И вот мы уже втиснуты в тряский автобус, мы уже окружены объемными холщовыми сумками, допотопными портфельчиками, ненадежными пакетами, в которых лежит то главное, ради чего. Так что же там таится? Не позорно будет назвать это запросто, по-советски, - "пластинки". Удивительно пластичное слово, а уменьшительный суффикс ласкает и нежит. Можно даже совсем растрогаться и с добрым ленинским прищуром спросить: "А это что у тебя там за пластиночка?" Кастрированный "пласт" так и остался чуждым; грубовато-пренебрежительная "пластмасса" употреблялась в основном для психической атаки на переговорах об обмене: "Ну, давай, посмотрим твою пластмассу!" Но лепшими, клевейшими, своими в доску (точнее, "в винил") были "диски" (ударение непременно на последний слог). Их всегда несколько, потому единственное число употреблялось реже: "диск" (очень нейтрально, в разговоре с непосвященным), "дисок" (то, что надо; ударение опять на последний слог), выпестованный "дисочек". Как и люди, "диски" присутствовали в мире в двух сферах: в материальной (как куски винила и картона) и духовной (записанной на них музыкой). И в той и в другой существовала довольно жесткая иерархия. По своему физическому состоянию "диски" были (в порядке убывания качества):
"запечатанные" (только что привезенные с Запада, невскрытые; "Целочки")‚
"новье - нерезаные" (распечатанные, но чистые. Разворот обложки не вырезан, что было редкостью: именно на разворотах чаще всего печатались тексты песен, переписывать которые лень; ксерокс представлялся нам существом из сказок. На разворотах же печатали музыкантские морды крупным планом. Эти морды смотрели на вас со стен любой меломанской комнаты. Чаше - "битлы" с "Белого альбома" или "роллинги" с "Блэк энд блю"),
"новье, свежак, но резаные" (то же самое, только без разворота),
"запиленные" (они же "рабочие", "в рабочем состоянии", "с песочком, но без скачков". Пластинки, слушанные много раз, на разной аппаратуре, с шумовым фоном ("песок"), но вполне пристойные по состоянию: "слушать можно"),
"задроченные" (все то же самое, только "слушать нельзя". "С этих дисков стружку сняли"),
"поплавленные" (они же "плавленые". Безоговорочно испорченные тепловым воздействием. "На этом диске яичницу жарили"),
"с клееным (или переклеенным) пятаком" (дальше некуда. "Пятак" с "фирменного диска" переклеили на советский. Покупаешь, например, семьдесят седьмой "Пинк Флойд" за пятьдесят рублей, приезжаешь домой, ставишь на "вертак" и слышишь речь Брежнева на XXIV съезде КПСС. Называлось это "наебать" ("всучить фуфло"). На "куче" ходили легенды о "диске" с "клееным пятаком", который воспроизводил песню со следующим припевом: "Ты никому не говори, что мы тебя так наебли". "Всучивать фуфло", "наябывать" было опасным ремеслом - могли "отпиздить". Способов защиты от "фуфла" насчитывалось несколько: проверка "массы" на гибкость (советские "диски" - "дубовые"), сличение количества песен на обложке, "пятаке" и самой пластинке, тщательное изучение поверхности "пятака" на предмет шероховатостей и складок. В девяти из десяти случаев - помогало).

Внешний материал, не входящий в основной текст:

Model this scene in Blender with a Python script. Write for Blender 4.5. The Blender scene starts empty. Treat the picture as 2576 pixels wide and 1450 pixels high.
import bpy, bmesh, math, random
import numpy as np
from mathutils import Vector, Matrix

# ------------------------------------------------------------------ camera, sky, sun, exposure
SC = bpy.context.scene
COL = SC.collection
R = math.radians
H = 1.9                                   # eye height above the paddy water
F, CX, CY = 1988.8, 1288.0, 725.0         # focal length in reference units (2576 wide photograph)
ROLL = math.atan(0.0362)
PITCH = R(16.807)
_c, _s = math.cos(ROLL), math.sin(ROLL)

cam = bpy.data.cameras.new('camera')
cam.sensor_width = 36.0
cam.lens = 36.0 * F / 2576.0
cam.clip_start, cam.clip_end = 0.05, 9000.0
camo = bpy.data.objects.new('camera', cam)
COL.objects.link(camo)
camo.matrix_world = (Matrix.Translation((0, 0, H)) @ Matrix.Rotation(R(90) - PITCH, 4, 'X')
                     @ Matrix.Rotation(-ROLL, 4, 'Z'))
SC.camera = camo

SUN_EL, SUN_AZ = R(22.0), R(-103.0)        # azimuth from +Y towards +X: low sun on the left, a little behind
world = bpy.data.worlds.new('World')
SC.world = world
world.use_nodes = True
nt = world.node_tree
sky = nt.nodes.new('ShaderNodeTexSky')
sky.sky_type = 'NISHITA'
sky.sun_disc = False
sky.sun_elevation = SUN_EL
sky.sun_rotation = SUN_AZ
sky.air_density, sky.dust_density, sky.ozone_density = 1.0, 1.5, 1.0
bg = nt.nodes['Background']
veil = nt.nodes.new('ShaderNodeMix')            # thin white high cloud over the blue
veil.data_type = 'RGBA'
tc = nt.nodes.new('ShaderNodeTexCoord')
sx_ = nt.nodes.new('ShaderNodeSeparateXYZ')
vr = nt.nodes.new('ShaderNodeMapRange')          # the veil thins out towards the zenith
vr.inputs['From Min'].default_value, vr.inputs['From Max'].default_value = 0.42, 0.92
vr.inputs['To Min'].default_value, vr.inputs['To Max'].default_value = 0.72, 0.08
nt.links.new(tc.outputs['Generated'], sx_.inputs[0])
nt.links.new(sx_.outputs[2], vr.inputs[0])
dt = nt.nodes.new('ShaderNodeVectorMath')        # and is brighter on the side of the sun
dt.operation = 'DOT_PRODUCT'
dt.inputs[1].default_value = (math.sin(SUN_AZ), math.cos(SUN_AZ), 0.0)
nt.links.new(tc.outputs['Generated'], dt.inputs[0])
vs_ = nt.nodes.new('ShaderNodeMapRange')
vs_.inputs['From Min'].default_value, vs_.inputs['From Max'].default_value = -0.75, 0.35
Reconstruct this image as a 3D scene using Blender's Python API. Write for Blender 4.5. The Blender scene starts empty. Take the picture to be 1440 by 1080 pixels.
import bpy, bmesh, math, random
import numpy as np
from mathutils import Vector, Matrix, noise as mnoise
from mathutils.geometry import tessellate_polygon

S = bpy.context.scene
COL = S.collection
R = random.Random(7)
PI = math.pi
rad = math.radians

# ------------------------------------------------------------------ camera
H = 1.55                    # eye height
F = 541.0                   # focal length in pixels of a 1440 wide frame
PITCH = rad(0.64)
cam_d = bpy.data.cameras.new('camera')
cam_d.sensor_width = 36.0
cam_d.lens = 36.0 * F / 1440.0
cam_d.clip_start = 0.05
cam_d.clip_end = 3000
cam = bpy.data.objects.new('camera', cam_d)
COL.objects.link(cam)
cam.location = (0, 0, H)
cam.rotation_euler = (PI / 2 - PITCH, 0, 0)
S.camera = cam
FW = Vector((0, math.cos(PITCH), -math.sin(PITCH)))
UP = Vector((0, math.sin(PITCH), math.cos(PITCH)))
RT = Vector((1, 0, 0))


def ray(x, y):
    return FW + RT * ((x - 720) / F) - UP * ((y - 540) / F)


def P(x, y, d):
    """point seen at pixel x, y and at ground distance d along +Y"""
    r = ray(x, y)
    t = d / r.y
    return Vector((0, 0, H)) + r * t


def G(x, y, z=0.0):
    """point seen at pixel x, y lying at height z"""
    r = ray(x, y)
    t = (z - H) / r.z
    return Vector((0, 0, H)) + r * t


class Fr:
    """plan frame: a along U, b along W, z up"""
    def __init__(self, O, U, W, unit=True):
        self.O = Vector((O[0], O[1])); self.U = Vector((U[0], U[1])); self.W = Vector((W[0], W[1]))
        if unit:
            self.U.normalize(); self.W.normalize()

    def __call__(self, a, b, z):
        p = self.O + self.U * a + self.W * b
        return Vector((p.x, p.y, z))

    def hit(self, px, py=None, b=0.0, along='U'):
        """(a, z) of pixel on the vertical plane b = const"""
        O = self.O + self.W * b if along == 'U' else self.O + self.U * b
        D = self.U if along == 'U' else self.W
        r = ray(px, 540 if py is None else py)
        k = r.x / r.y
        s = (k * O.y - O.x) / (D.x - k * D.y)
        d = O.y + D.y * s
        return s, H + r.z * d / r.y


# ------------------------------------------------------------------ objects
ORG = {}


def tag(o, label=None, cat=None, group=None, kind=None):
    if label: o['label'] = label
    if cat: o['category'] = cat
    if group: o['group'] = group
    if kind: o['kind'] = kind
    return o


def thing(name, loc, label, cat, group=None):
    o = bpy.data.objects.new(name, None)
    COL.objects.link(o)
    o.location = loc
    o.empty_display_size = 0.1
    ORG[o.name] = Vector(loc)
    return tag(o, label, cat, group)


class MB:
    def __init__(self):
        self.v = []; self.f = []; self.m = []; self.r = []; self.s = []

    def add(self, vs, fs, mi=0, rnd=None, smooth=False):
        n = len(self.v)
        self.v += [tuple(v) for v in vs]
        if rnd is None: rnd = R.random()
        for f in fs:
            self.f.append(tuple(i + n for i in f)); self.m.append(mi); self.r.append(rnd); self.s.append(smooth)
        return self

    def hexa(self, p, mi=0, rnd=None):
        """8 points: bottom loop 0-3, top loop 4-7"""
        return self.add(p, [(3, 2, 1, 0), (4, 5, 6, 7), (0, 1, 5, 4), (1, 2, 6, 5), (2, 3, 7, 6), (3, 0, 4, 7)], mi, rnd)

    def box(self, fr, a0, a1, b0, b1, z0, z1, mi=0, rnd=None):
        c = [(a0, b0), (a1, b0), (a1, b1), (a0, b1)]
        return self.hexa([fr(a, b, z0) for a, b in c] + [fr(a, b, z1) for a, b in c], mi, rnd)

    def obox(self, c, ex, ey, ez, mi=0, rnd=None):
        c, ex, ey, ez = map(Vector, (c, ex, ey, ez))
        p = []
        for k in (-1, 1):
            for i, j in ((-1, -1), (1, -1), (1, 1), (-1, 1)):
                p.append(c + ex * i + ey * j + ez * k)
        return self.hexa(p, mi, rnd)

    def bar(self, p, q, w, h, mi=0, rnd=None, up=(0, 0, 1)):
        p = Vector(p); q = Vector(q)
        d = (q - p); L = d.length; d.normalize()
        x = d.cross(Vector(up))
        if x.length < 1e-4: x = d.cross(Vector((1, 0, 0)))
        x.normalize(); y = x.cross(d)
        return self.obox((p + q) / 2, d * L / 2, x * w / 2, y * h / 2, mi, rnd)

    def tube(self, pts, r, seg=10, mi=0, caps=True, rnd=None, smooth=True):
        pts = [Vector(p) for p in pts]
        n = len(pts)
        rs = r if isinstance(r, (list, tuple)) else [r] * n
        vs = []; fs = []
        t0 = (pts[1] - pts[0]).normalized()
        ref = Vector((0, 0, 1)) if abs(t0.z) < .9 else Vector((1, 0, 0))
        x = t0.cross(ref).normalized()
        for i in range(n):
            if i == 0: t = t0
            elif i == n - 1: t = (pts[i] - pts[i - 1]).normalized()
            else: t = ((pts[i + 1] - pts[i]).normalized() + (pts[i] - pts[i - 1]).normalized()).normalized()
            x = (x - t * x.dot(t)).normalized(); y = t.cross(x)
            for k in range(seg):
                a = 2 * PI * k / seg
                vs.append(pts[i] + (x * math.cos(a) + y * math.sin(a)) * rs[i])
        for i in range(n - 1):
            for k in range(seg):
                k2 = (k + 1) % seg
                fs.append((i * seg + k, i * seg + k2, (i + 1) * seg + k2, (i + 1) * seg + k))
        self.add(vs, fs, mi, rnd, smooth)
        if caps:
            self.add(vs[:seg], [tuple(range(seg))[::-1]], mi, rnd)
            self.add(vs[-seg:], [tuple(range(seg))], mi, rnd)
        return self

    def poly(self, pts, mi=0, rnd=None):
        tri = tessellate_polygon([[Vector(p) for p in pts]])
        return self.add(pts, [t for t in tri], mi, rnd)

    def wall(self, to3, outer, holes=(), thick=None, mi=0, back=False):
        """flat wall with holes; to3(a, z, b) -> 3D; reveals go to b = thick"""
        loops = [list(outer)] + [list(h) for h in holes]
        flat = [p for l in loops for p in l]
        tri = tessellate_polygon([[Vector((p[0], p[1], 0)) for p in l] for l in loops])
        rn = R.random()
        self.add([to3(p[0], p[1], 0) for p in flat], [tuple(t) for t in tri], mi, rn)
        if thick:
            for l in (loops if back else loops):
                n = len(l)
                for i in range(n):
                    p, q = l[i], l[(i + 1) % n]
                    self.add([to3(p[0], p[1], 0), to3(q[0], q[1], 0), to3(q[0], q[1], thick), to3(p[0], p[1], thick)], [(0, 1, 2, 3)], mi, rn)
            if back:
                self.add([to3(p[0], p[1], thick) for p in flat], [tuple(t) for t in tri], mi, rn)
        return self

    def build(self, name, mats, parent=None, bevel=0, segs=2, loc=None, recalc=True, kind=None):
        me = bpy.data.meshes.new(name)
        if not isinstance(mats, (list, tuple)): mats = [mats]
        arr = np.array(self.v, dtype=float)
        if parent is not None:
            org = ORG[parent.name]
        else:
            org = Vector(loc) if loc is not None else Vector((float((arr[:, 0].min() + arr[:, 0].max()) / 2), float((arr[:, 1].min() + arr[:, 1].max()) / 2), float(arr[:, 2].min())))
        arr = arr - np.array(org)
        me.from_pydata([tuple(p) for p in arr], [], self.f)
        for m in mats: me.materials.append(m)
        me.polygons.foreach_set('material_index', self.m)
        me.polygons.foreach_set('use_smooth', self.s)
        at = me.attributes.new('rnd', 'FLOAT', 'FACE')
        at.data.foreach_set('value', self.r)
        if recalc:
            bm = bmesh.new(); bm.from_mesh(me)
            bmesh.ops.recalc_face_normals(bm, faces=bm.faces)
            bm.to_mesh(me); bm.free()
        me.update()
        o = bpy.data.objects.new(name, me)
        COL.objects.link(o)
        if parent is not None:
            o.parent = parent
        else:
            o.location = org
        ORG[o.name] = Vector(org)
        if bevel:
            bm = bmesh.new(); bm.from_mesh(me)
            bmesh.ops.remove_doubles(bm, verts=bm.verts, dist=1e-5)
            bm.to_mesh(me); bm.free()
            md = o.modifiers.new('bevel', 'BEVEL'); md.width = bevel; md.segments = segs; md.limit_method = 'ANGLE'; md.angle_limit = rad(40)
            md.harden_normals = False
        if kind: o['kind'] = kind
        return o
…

Вообще, физическое состояние "дисков" и "конвертов" составляло тему не меньшего количества разговоров, нежели их содержание. Что обсуждалось: очищение "диска" от скопившейся в бороздках пыли и грязи с помощью клея ПВА; придание "запиленному диску" товарного вида путем натирания оного спиртом или ацетоном; способы преодоления "скачков" утяжелением головки "вертака"; отличие старого "дубового" американского конверта от нового, "туалетного"; сорта полиэтилена, из которых мастерится "гандон" для "конверта"; и многие другие достойные вещи обсуждались. Тут были свои секреты ремесла, свои архаисты и новаторы, строгие судьи и придирчивые эксперты. Разгильдяи подлежали общественному порицанию, небрежность обхождения с собственными (и тем более с чужими) "дисками" сурово осуждалась; "пластмасса" таких "тоже мне друганов" была "как из жопы".
И все-таки, ради чего же городили огород, толкались на "толчке", сбивались в "кучу", торговались на "бирже"? Что было той субстанцией, запрятанной меж бороздок черного винила; субстанцией, пометившей всех нас невидимыми знаками отщепенства, отдельности, свободы от Пахмутовой с Добронравовым, Лещенко с Кобзоном, Косыгина с Топтыгиным? В чем состоял Символ Веры?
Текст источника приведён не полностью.